Data extract

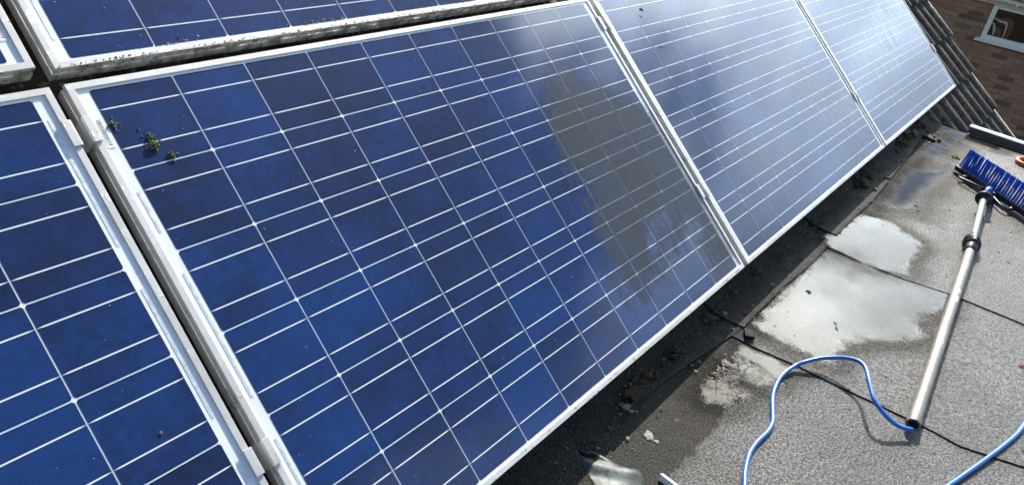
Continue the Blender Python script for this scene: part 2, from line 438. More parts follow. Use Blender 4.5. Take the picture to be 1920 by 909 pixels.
def clamp(u, v, lab, end=False):
    r = empty('end_clamp' if end else 'mid_clamp', arr(u, v), (T, 0, math.pi if end else 0)); 
    if end: r.rotation_euler = (T, 0, 0); r.scale = (-1, 1, 1)
    tag(r, lab, 'clamp', None if end else 'mid clamps joining neighbouring panels')
    link('clamp_channel', ME_cle if end else ME_cl, r); link('bolt', ME_bolt, r, (0, 0, -0.034))
clamp(-0.0460, -0.073, 'aluminium clamp in the dark gap, near the top by the barcode sticker')
clamp(-0.0460, -0.688, 'aluminium clamp with bolt in the dark gap, at the bottom edge of the photo')
clamp(1.6310, -0.080, 'small clamp on the upper right corner of the dirty middle panel')
clamp(1.6310, -0.694, 'small clamp low between the dirty middle panel and the pale one')
clamp(3.3070, -0.694, 'small clamp low between the pale panel and the farthest panel')
clamp(4.983, -0.694, 'small end clamp on the outer right edge of the farthest panel', True)
def rail(v, u0, u1, lab):
    bm = bmesh.new(); box(bm, u0, u1, -0.02, 0.02, -0.080, -0.0405, 0.0015)
    o = link('mounting_rail', bm_mesh('mounting_rail', bm, M_steel), None, arr(0, v), (T, 0, 0))
    tag(o, lab, 'rail', 'rails under the panels')
rail(-0.073, -1.75, 5.02, 'metal rail under the upper clamps of the lower panel row')
rail(-0.690, -1.75, 5.02, 'metal rail under the lower clamps of the lower panel row')
rail(UPY - 0.690, -1.75, 1.64, 'metal rail under the upper row of panels')

# ------------------------------------------------------------------ moss, grit, leaves
def moss_mat(name, a, b_, tip):
    mt, g, b = new_mat(name); tc = g.n('ShaderNodeTexCoord'); P = tc.outputs['Object']
    n = g.noise(P, 90, 5, 0.7); n2 = g.noise(P, 260, 4, 0.7)
    c = g.mix(g.step(n, 0.35, 0.62), a, b_)
    geo = g.n('ShaderNodeNewGeometry'); nz = g.step(n2, 0.50, 0.64)
    g.l(g.mix(nz, c, tip), b.inputs['Base Color']); b.inputs['Roughness'].default_value = 0.9
    g.l(g.bump(n2, 0.8, 0.002), b.inputs['Normal']); return mt
M_moss = moss_mat('cushion_moss', (0.022, 0.034, 0.008, 1), (0.060, 0.080, 0.018, 1), (0.36, 0.35, 0.24, 1))
M_mossd = moss_mat('wet_dark_moss', (0.020, 0.016, 0.010, 1), (0.085, 0.068, 0.030, 1), (0.20, 0.15, 0.075, 1))
M_mossy = moss_mat('yellow_moss', (0.10, 0.10, 0.03, 1), (0.24, 0.22, 0.08, 1), (0.36, 0.33, 0.17, 1))
M_grit = simple('grit', (0.42, 0.42, 0.38), 0.8, nscale=200, namp=0.5)
M_gritd = simple('dark_grit', (0.05, 0.05, 0.045), 0.7, nscale=200, namp=0.5)

def clump_bm(size, n, seed, flat=0.7, spread=1.0, sub=2, k=1.0):
    rr = random.Random(seed); bm = bmesh.new()
    for i in range(n):
        a = rr.uniform(0, 6.28); d = abs(rr.gauss(0, .42)) * size * spread
        r = k * size * rr.uniform(0.22, 0.5) * (1 - min(.6, d / size * .4)); cx, cy = d * math.cos(a), d * math.sin(a)
        q = bmesh.ops.create_icosphere(bm, subdivisions=sub, radius=r)
        for v in q['verts']:
            p = v.co.normalized(); q_ = 1 + 0.7 * noise.noise(p * 2.1 + Vector((seed, i, 0))) + 0.35 * noise.noise(p * 6 + Vector((i, seed, 3)))
            v.co = Vector((p.x * r * q_ + cx, p.y * r * q_ + cy, max(-0.0005, (p.z * q_ * flat + flat * .6) * r)))
    return bm

def on_panel(name, u, v, bm, mat, label, cat, group=None, n=-0.0028, rz=0):
    o = link(name, bm_mesh(name, bm, mat), None, arr(u, v, n), (T, 0, 0)); 
    return tag(o, label, cat, group)
def two_lobes(L, w, seed):
    bm = bmesh.new()
    for i in range(7):
        t = i / 6 - .5; q = bmesh.ops.create_icosphere(bm, subdivisions=2, radius=w)
        for v in q['verts']:
            p = v.co.normalized(); k = 1 + .5 * noise.noise(p * 2 + Vector((i, seed, 0)))
            v.co = Vector((p.x * w * k + t * L * .8, p.y * w * k - t * L * .55, max(0, p.z * w * k * .8 + w * .4)))
    return bm
on_panel('moss_clump', .009, -.070, clump_bm(.0115, 34, 51, 1.0, 1.3, 2, .45), M_moss, 'small two-lobed moss scrap beside the barcode sticker', 'moss', 'moss scraps on the panels')
on_panel('moss_clump', .057, -.124, clump_bm(.0170, 60, 12, 1.2, 1.0, 2, .5), M_moss, 'biggest tall moss clump on the middle panel near its top left', 'moss', 'moss scraps on the panels')
on_panel('moss_clump', .0575, -.108, clump_bm(.0115, 40, 31, 1.2, 1.0, 2, .5), M_moss, 'moss tuft just above the biggest clump on the busbar', 'moss', 'moss scraps on the panels')
on_panel('moss_clump', .078, -.152, clump_bm(.0125, 38, 5, 1.0, 1.1, 2, .5), M_moss, 'low moss tuft to the lower right of the biggest clump', 'moss', 'moss scraps on the panels')
on_panel('moss_crumb', .047, -.0895, clump_bm(.0034, 5, 6, .8), M_moss, 'single moss crumb between the sticker scrap and the biggest clump', 'moss', 'moss scraps on the panels')
on_panel('moss_clump', 1.903, -.062, clump_bm(.014, 9, 8, .3, 1.3), M_gritd, 'dark lichen blotch at the top of the pale panel', 'lichen')
on_panel('moss_clump', 1.872, -.083, clump_bm(.008, 6, 9, .3, 1.2), M_gritd, 'smaller dark lichen blotch just above the larger one on the pale panel', 'lichen')
on_panel('lichen_spot', 1.884, -.207, clump_bm(.006, 5, 10, .4), M_gritd, 'lone dark speck on the pale panel below the lichen blotches', 'lichen')
M_seed = simple('brown_seed', (0.22, 0.13, 0.06), 0.7, nscale=200, namp=0.5)
on_panel('seed_husk', -.166, -.577, clump_bm(.0042, 5, 14, .7), M_seed, 'tan seed husk on the lower left panel', 'seed')
on_panel('seed_husk', .698, -.809, clump_bm(.0045, 4, 15, .5, 1.4), M_moss, 'yellow green fleck low on the middle panel', 'moss')
on_panel('grit_lump', 1.119, -.568, clump_bm(.005, 4, 16, .9), M_gritd, 'black grit lump inside the dirt film of the middle panel', 'grit')
on_panel('grit_lump', .868, -.707, clump_bm(.0035, 4, 17, .9), M_grit, 'grey grit lump in the clean lower part of the middle panel', 'grit')

def specks(name, items, mat, label, zf):
    vs = []; fs = []
    for (P, r, ax) in items:
        b0 = len(vs); k = [random.uniform(.6, 1.3) for _ in range(5)]
        for q in range(5):
            a = q * 1.2566; vs.append(P + (ax[0] * math.cos(a) + ax[1] * math.sin(a)) * r * k[q])
        vs.append(P + ax[2] * r * random.uniform(.5, 1.0))
        for q in range(5): fs.append((b0 + q, b0 + (q + 1) % 5, b0 + 5))
    o = link(name, mesh_from(name, [tuple(v) for v in vs], fs, mat, smooth=True))
    return tag(o, label, 'grit', None, 'stuff')
its = []; itd = []
for k in range(1500):
    ou, ov = random.choice(((0, 0), (0, 0), (-PW, 0), (PW, 0), (2 * PW, 0), (0, UPY)))
    u = ou + random.uniform(0, NC * PIT); v = ov - random.random() ** 0.7 * NR * PIT
    if random.random() < .35: v = ov - NR * PIT + abs(random.gauss(0, .03))
    r = min(.0016, .0005 + random.expovariate(1 / .00025))
    (its if random.random() < .72 else itd).append((arr(u, v, -0.0026), r, (U, V, NN)))
specks('grit', its, M_grit, 'pale specks of grit and lichen scattered over the glass of the panels', 1)
specks('grit', itd, M_gritd, 'dark specks of grit scattered over the glass of the panels', 1)
# crust of lichen grains and moss bits on the lower lips
its = []; itd = []
for k in range(900):
    row = random.random()
    if row < .45: u = random.uniform(-.03, 1.6); v = UPY + LY0 + random.uniform(-.001, .006); n = .0002
    elif row < .75: u = random.uniform(-1.6, 5.0); v = LY0 + random.uniform(.001, .012); n = .0002
    else: u = random.choice((.20, .55, .60, 1.05, 1.2)) + random.gauss(0, .03); v = UPY + LY0 + LIP + abs(random.gauss(0, .006)); n = -.0026
    (its if random.random() < .5 else itd).append((arr(u, v, n), random.uniform(.0006, .0022), (U, V, NN)))
specks('lichen_grains', its, M_grit, 'pale lichen grains crusted along the lower frame edges', 1)
specks('moss_grains', itd, M_mossd, 'dark moss grains crusted along the lower frame edges', 1)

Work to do
Restate, line by line and word for word, everything from the top of the material through the line that contains "rail(UPY - 0.690, -1.75, 1.64, 'metal". Leave pictures out.

Completed exercise
Continue the Blender Python script for this scene: part 2, from line 438. More parts follow. Use Blender 4.5. Take the picture to be 1920 by 909 pixels.
def clamp(u, v, lab, end=False):
    r = empty('end_clamp' if end else 'mid_clamp', arr(u, v), (T, 0, math.pi if end else 0)); 
    if end: r.rotation_euler = (T, 0, 0); r.scale = (-1, 1, 1)
    tag(r, lab, 'clamp', None if end else 'mid clamps joining neighbouring panels')
    link('clamp_channel', ME_cle if end else ME_cl, r); link('bolt', ME_bolt, r, (0, 0, -0.034))
clamp(-0.0460, -0.073, 'aluminium clamp in the dark gap, near the top by the barcode sticker')
clamp(-0.0460, -0.688, 'aluminium clamp with bolt in the dark gap, at the bottom edge of the photo')
clamp(1.6310, -0.080, 'small clamp on the upper right corner of the dirty middle panel')
clamp(1.6310, -0.694, 'small clamp low between the dirty middle panel and the pale one')
clamp(3.3070, -0.694, 'small clamp low between the pale panel and the farthest panel')
clamp(4.983, -0.694, 'small end clamp on the outer right edge of the farthest panel', True)
def rail(v, u0, u1, lab):
    bm = bmesh.new(); box(bm, u0, u1, -0.02, 0.02, -0.080, -0.0405, 0.0015)
    o = link('mounting_rail', bm_mesh('mounting_rail', bm, M_steel), None, arr(0, v), (T, 0, 0))
    tag(o, lab, 'rail', 'rails under the panels')
rail(-0.073, -1.75, 5.02, 'metal rail under the upper clamps of the lower panel row')
rail(-0.690, -1.75, 5.02, 'metal rail under the lower clamps of the lower panel row')
rail(UPY - 0.690, -1.75, 1.64, 'metal rail under the upper row of panels')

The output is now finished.